## TASK
Without any pictures, restate the lines from the one containing "Build this scene" to the one containing "C = S.collection", word for word, ends included.

Scenes as source code:

━━━

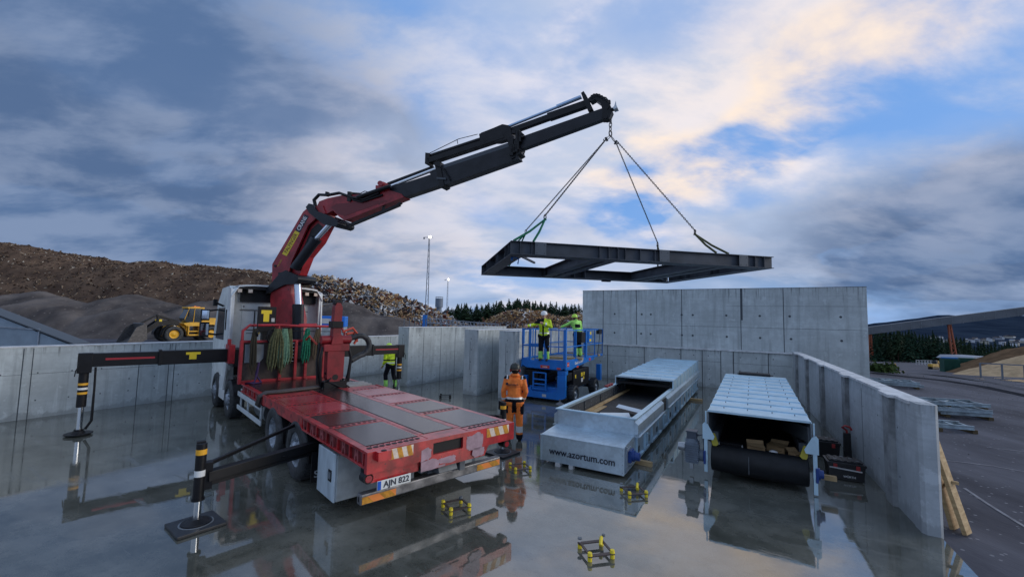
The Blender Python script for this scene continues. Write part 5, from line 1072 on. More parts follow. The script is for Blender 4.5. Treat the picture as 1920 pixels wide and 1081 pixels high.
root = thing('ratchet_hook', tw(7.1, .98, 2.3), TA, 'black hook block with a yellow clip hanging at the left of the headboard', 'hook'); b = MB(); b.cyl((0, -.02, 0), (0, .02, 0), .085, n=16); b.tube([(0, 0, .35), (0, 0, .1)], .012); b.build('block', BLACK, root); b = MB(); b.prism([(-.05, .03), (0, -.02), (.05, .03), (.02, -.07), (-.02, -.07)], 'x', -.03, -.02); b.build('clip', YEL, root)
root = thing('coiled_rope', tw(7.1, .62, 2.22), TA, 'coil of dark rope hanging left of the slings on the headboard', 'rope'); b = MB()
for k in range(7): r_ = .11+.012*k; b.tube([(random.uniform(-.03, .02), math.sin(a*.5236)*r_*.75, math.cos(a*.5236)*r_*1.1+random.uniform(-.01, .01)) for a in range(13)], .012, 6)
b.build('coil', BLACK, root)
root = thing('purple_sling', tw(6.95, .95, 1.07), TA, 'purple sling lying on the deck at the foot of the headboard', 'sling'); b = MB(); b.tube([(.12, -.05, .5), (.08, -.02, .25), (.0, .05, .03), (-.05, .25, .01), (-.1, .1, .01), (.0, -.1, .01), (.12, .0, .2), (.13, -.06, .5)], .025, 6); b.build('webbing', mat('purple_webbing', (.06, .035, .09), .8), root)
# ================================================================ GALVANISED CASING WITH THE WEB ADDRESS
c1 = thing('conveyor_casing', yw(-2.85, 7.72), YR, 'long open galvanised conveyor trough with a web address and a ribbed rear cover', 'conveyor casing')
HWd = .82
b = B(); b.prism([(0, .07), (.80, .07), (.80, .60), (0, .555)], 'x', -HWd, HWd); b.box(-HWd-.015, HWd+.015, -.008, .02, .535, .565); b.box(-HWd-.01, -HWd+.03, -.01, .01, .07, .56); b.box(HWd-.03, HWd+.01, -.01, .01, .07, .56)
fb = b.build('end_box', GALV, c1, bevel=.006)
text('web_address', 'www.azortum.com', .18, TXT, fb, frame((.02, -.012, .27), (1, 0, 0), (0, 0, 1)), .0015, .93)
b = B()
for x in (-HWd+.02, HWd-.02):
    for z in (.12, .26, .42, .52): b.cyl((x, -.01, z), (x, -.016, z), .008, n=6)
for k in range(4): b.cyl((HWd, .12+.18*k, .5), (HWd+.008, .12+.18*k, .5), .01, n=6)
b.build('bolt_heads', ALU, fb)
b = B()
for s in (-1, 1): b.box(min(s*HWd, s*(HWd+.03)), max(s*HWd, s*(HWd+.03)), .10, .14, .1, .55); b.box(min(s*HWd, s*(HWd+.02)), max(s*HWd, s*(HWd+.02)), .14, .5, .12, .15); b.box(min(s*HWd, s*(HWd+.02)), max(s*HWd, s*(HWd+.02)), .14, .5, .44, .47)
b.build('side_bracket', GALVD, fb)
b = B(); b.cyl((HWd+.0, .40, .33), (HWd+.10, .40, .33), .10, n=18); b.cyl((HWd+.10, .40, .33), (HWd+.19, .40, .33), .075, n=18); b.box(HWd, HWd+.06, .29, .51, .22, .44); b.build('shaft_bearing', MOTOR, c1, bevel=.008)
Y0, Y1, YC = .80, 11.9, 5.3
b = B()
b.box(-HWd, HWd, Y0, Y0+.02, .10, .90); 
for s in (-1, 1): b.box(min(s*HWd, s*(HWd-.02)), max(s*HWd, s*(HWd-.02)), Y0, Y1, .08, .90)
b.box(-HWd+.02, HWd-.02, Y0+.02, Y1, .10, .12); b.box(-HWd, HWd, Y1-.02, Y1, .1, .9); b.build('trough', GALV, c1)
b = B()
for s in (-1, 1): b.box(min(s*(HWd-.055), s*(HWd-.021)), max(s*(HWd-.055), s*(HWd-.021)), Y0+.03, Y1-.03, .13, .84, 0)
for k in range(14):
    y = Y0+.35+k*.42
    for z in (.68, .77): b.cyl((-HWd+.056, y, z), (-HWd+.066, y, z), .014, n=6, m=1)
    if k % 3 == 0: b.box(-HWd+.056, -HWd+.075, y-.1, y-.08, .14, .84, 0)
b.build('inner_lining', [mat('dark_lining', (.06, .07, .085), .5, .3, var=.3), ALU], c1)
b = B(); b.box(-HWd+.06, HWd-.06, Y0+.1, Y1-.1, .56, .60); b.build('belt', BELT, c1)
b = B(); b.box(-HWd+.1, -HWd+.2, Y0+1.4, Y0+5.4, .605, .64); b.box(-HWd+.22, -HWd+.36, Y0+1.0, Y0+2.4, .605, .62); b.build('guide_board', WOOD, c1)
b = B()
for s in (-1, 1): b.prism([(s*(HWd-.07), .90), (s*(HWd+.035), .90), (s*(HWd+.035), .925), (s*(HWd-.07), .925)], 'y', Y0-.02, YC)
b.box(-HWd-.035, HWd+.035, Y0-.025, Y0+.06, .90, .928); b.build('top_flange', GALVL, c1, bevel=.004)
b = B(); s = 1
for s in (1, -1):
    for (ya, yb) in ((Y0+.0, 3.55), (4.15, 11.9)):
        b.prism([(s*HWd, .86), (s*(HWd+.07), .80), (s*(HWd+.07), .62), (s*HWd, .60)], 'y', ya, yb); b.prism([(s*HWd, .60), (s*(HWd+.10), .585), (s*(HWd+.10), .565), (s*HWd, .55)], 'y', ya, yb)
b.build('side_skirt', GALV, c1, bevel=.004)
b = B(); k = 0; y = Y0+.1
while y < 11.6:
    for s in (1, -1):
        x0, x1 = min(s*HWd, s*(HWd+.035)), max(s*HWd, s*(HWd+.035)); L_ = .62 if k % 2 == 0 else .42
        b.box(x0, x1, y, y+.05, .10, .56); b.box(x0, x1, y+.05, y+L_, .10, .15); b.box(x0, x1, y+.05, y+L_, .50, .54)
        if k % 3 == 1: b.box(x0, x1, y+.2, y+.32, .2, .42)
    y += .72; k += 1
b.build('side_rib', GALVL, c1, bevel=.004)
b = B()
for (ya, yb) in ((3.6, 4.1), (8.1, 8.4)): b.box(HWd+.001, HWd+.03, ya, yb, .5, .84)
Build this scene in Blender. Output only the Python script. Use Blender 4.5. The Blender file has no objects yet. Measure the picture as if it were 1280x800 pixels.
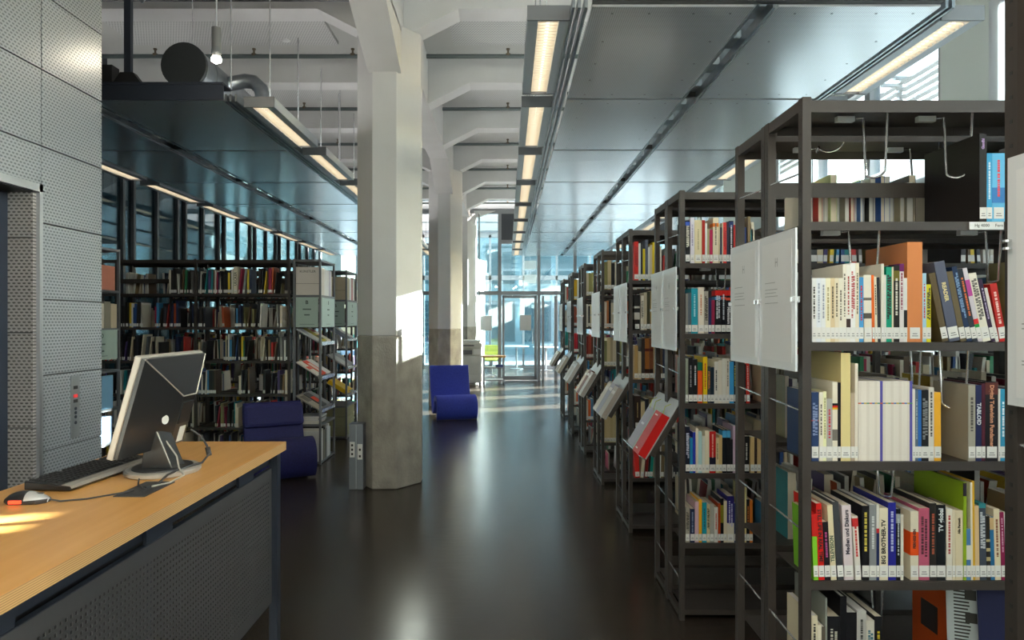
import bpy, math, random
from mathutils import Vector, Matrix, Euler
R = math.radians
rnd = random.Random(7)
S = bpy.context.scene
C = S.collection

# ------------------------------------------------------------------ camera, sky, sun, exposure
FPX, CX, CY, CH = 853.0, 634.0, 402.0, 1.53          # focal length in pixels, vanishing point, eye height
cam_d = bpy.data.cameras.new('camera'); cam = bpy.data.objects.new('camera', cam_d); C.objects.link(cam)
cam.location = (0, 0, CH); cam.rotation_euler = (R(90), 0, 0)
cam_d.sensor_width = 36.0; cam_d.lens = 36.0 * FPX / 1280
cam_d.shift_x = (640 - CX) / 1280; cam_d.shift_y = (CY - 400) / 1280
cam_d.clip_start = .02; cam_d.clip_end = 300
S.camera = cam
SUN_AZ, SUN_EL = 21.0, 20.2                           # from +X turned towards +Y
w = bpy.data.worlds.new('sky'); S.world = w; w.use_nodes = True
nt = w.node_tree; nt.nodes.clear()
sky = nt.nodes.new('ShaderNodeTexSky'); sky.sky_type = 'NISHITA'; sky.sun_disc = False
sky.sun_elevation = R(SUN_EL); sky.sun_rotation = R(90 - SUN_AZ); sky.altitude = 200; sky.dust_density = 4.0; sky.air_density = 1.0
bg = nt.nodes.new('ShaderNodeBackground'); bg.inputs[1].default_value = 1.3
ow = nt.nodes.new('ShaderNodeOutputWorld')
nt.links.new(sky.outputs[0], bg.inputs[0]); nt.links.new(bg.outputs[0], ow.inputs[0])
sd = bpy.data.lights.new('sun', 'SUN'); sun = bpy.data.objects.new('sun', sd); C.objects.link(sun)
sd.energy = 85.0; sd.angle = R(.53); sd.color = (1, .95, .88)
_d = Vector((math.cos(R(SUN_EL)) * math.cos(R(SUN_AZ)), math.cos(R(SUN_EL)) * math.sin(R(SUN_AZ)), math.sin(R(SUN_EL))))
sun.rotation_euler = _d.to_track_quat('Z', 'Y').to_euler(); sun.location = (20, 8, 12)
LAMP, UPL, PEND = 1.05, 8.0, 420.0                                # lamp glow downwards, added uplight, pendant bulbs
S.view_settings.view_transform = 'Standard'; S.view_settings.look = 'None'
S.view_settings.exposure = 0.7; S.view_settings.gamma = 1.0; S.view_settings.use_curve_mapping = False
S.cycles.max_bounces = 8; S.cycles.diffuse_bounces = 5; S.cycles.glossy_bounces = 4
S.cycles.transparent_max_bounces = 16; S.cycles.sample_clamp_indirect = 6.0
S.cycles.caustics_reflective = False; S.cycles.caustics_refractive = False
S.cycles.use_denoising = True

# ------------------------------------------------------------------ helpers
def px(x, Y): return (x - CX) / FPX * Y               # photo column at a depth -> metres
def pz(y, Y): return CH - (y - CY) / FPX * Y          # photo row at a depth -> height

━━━

## OUTPUT OF THE TASK
Build this scene in Blender. Output only the Python script. Use Blender 4.5. The Blender file has no objects yet. Measure the picture as if it were 1280x800 pixels.
import bpy, math, random
from mathutils import Vector, Matrix, Euler
R = math.radians
rnd = random.Random(7)
S = bpy.context.scene
C = S.collection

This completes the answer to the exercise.